In der jüngsten Ausgabe des Parteiorgans Neues Deutschland bringt es dessen Chefredakteur Tom Strohschneider sogar fertig, den brutalen Knebelvertrag als Niederlage für Berlin und Punktsieg für Tsipras zu verkaufen. Weil Laufzeit und Zinsen der neuen Kredite etwas günstiger sind, als ursprünglich geplant, behauptet er: „Und doch konnte die Syriza-geführte Regierung an dieser Stelle punkten.“ Der IWF, Syriza, einige EU-Regierungen und die Opposition im Bundestag, so Strohschneider, hätten „hier praktisch an einem Strang gezogen“. Sie hätten „auf je ihre Weise einen gemeinsamen Nenner der Vernunft“ verfolgt.

Der Strang, an dem die Linke gemeinsam mit Syriza, dem IWF und einigen EU-Regierungen zog, verläuft um den Hals der Arbeiterklasse. Die furchtbaren Leiden, die das neue Memorandum für die griechische Bevölkerung zur Folge hat, sind Strohschneider keine Silbe wert. Ihm geht es wie Syriza und der Linkspartei insgesamt darum, dass kapitalistische System und seine europäischen und nationalen Institutionen zu retten. Er will um jeden Preis verhindern, dass die arbeitende Bevölkerung revolutionäre Schlussfolgerungen aus der Katastrophe in Griechenland zieht.

Die Brutalität des neuen Spardiktats für Griechenland und das Fehlen jeder ernsthaften Opposition dagegen im etablierten parlamentarischen Betrieb sind Ausdruck der fortgeschrittenen Krise des kapitalistischen Systems. Die herrschenden Kreise in Deutschland und Europa sind weder willens noch fähig, soziale und internationale Konflikte wie früher durch Kompromisse zu dämpfen. Der Angriff auf die griechische Arbeiterklasse dient der Vorbereitung ähnlicher Angriffe auf die Arbeiterklasse in ganz Europa einschließlich Deutschland.

Henrik Müller, Professor für wirtschaftspolitischen Journalismus an der Technischen Universität Dortmund und Kolumnist für Spiegel Online, warnte kürzlich vor den Auswirkungen einer neuen internationalen Krise.

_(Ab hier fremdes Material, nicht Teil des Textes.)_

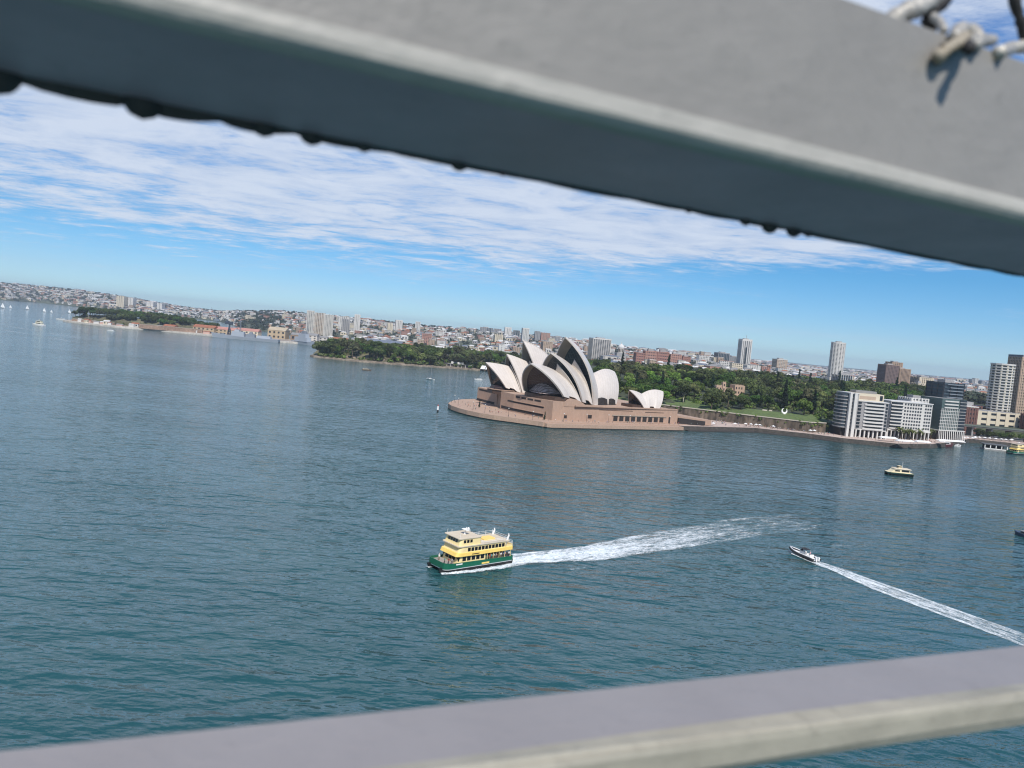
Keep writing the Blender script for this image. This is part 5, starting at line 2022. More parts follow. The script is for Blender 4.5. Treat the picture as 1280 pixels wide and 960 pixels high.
def trunk_mesh(name, seed, z0, Hh, L, r0, bark, n=6):
    rr = random.Random(seed)
    bb = MB()
    fork = z0 + Hh * .10
    bb.tube([(0, 0, -.6), (.1, 0, z0 * .5), (rr.uniform(-.3, .3), rr.uniform(-.3, .3), fork)], [r0 * 1.3, r0, r0 * .8], bark, 8)
    for c, lr, sq in L[:n]:
        bb.tube([(0, 0, fork - .4), Vector((0, 0, fork)).lerp(c, .5) + Vector((0, 0, -.4)), c], [r0 * .55, r0 * .36, r0 * .12], bark, 6)
    return bb.mesh(name, smooth=True)


def tree_kind(seed, R_, Hh, z0, lobes, leaf, m, n_leaf, r0, bark=BARK, shape='dome', limbs=6):
    cm, L = crown_mesh('crown', seed, R_, Hh, z0, lobes, leaf, m, n_leaf, shape)
    tm = trunk_mesh('trunk', seed, z0, Hh, L, r0, bark, limbs)
    return cm, tm


def plant_tree(name, kind, loc, s, rz, label, group, sz=1.0):
    r = bpy.data.objects.new(name, None)
    COL.objects.link(r)
    r.location, r.rotation_euler, r.scale = loc, (0, 0, rz), (s, s, s * sz)
    for nm, me in (('crown', kind[0]), ('trunk', kind[1])):
        o = bpy.data.objects.new(nm, me)
        COL.objects.link(o)
        o.parent = r
    return tag(r, label, 'tree', group)


trnd = random.Random(23)
FIGS = [tree_kind(s, 8.5, 11, 4.0, 15, .85, LEAF_FIG, 2300, .55) for s in (1, 2, 3)]
GUMS = [tree_kind(s, 6.2, 12, 4.5, 13, .75, LEAF_GUM, 1600, .38) for s in (4, 5)]
BRIGHTS = [tree_kind(s, 6.5, 10, 3.2, 12, .8, LEAF_BRIGHT, 1700, .4) for s in (6, 7)]
PINES = [tree_kind(s, 3.4, 18, 2.2, 26, .65, LEAF_PINE, 1700, .35, shape='cone') for s in (8,)]
FLATS = [tree_kind(9, 9.0, 11, 5.5, 16, .7, LEAF_FIG, 1700, .40, BARKW, 'flat', 9)]
RUSTS = [tree_kind(10, 6.0, 9, 3.5, 11, .8, LEAF_RUST, 1300, .4)]

# garden behind the wall: rows dense in front, wider apart up the slope
garden_g = {'fig_tree': ('broad dark green fig tree in the garden wood above the stone wall', 'fig trees of the garden wood'),
            'gum_tree': ('olive green gum tree in the garden wood above the stone wall', 'gum trees of the garden wood'),
            'broadleaf_tree': ('bright green broadleaf tree in the garden wood above the stone wall', 'bright green trees of the garden wood'),
            'pine_tree': ('dark pointed pine rising out of the garden wood', 'pines of the garden wood')}


def visible_px(p):
    d = p - EYE
    k = d.dot(FWD)
    return 640 + FPX * d.dot(RT) / k, 480 - FPX * d.dot(UP) / k


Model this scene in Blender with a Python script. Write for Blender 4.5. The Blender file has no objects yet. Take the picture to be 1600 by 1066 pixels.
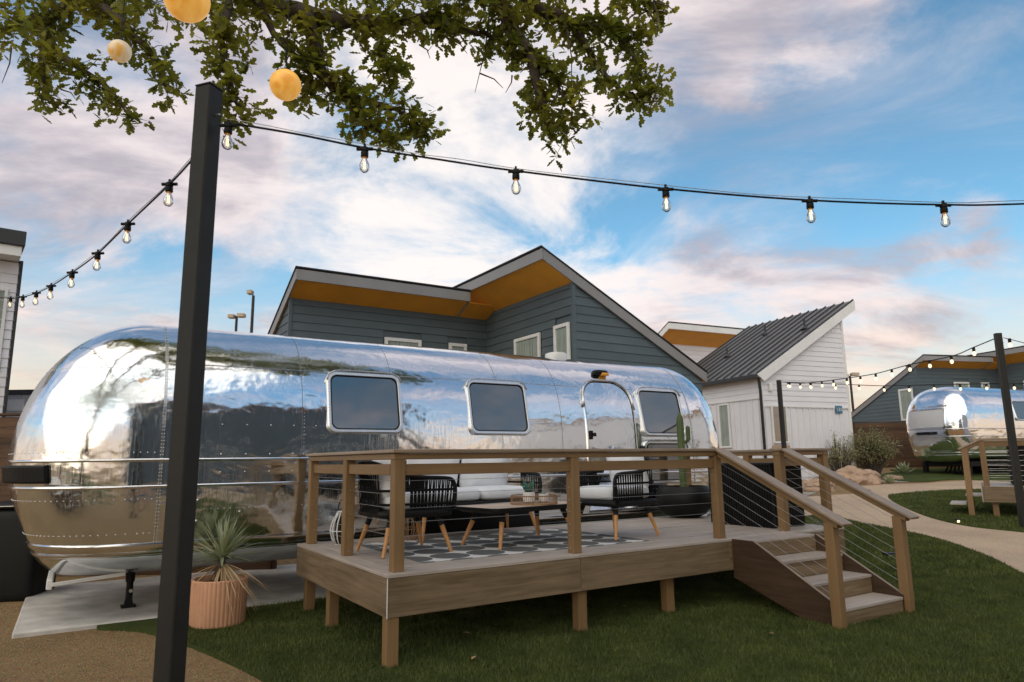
import bpy, bmesh, math, random
import numpy as np
from mathutils import Vector, Matrix, noise as mnoise
rnd = random.Random(7)
R = math.radians
S = bpy.context.scene
COL = S.collection

# ------------------------------------------------------------------ camera, sky, sun, exposure
FOC, PITCH, ROLL, EYE = 1067.0, 0.1727, -0.0131, 1.5
cd = bpy.data.cameras.new('camera'); cam = bpy.data.objects.new('camera', cd); COL.objects.link(cam)
fw = Vector((0, math.cos(PITCH), math.sin(PITCH))); up0 = Vector((0, -math.sin(PITCH), math.cos(PITCH)))
cr, sr = math.cos(ROLL), math.sin(ROLL)
right = Vector((1, 0, 0)) * cr + up0 * sr
up = Vector((1, 0, 0)) * (-sr) + up0 * cr
cam.matrix_world = Matrix((( right.x, up.x, -fw.x, 0), (right.y, up.y, -fw.y, 0), (right.z, up.z, -fw.z, EYE), (0, 0, 0, 1)))
cd.sensor_width = 36.0; cd.lens = FOC / 1600 * 36.0
cd.dof.use_dof = True; cd.dof.focus_distance = 6.6; cd.dof.aperture_fstop = 3.2
cd.clip_start = 0.05; cd.clip_end = 1000
S.camera = cam

def ray(x, y):
    a = (x - 800) / FOC; b = (y - 533) / FOC
    a, b = a * cr + b * sr, -a * sr + b * cr
    return Vector((a, 0, 0)) + fw - up0 * b
def at(x, y, Y):
    r = ray(x, y); return r * (Y / r.y) + Vector((0, 0, EYE))

SUN_AZ, SUN_EL = R(200), R(44)          # direction the light comes from: azimuth from +Y towards +X
w = bpy.data.worlds.new('World'); S.world = w; w.use_nodes = True
nt = w.node_tree; nt.nodes.clear()
def wn(t, **k):
    n = nt.nodes.new(t)
    for a, v in k.items(): setattr(n, a, v)
    return n
def wl(a, b): nt.links.new(a, b)
def wmath(op, a, b=None, c=None, clamp=False):
    n = wn('ShaderNodeMath', operation=op); n.use_clamp = clamp
    for i, v in enumerate((a, b, c)):
        if v is None: continue
        if isinstance(v, (int, float)): n.inputs[i].default_value = v
        else: wl(v, n.inputs[i])
    return n.outputs[0]
def wrange(v, a, b, c=0., d=1., smooth=True):
    n = wn('ShaderNodeMapRange'); n.interpolation_type = 'SMOOTHSTEP' if smooth else 'LINEAR'
    wl(v, n.inputs[0])
    for i, q in enumerate((a, b, c, d)): n.inputs[i + 1].default_value = q
    return n.outputs[0]
def wmix(f, a, b):
    n = wn('ShaderNodeMix', data_type='RGBA')
    if isinstance(f, (int, float)): n.inputs[0].default_value = f
    else: wl(f, n.inputs[0])
    for i, v in ((6, a), (7, b)):
        if isinstance(v, tuple): n.inputs[i].default_value = (*v, 1)
        else: wl(v, n.inputs[i])
    return n.outputs[2]
sky = wn('ShaderNodeTexSky', sky_type='NISHITA'); sky.sun_disc = False
sky.sun_elevation = SUN_EL; sky.sun_rotation = SUN_AZ   # the sun is behind the camera to the left, veiled
sky.air_density = 1.0; sky.dust_density = 0.6; sky.ozone_density = 1.6
tc = wn('ShaderNodeTexCoord'); sp = wn('ShaderNodeSeparateXYZ'); wl(tc.outputs['Generated'], sp.inputs[0])
zc = wmath('ADD', wmath('MAXIMUM', sp.outputs[2], 0.0), 0.21)
cb = wn('ShaderNodeCombineXYZ'); wl(wmath('DIVIDE', sp.outputs[0], zc), cb.inputs[0]); wl(wmath('DIVIDE', sp.outputs[1], zc), cb.inputs[1])
def wnoise(vec, scale, det, rough, dist, off=(0, 0, 0), sc=(1, 1, 1)):
    m = wn('ShaderNodeMapping'); m.inputs[1].default_value = off; m.inputs[3].default_value = sc; wl(vec, m.inputs[0])
    n = wn('ShaderNodeTexNoise'); wl(m.outputs[0], n.inputs['Vector'])
    n.inputs['Scale'].default_value = scale; n.inputs['Detail'].default_value = det
    n.inputs['Roughness'].default_value = rough; n.inputs['Distortion'].default_value = dist
    return n.outputs['Fac']
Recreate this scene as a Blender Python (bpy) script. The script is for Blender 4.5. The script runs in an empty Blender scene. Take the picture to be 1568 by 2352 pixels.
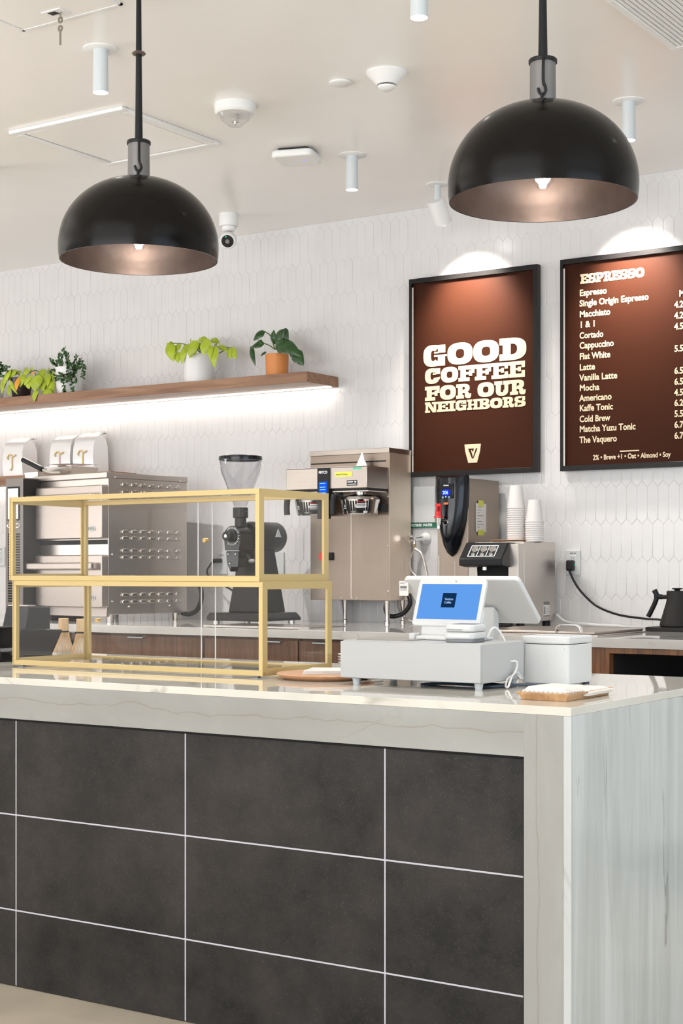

Unter der Überschrift „Ungebremst in die nächste Krise“ schrieb er, dass die Regierungen und Notenbanken anders als 2008 „kaum noch etwas entgegenzusetzen“ hätten, falls sich der globale Abschwung verschärfe. Die Zinsen seien bei null, viele Staaten taumelten am Rande der Pleite und Rohstoffe seien billig. Er folgerte: „Machen sie sich daher auf eine raue Phase gefasst – innenpolitische und internationale Konflikte inklusive!“

Wie sich die herrschende Klasse auf diese „raue Phase“ vorbereitet, zeigen die Ereignisse in Griechenland. Die arbeitende Bevölkerung und die Jugend müssen sich vorbereiten, indem sie mit den bürgerlichen Parteien und ihren pseudolinken Verteidigern brechen, eine neue revolutionäre Partei aufbauen und sich international auf der Grundlage eines sozialistischen Programms zusammenschließen.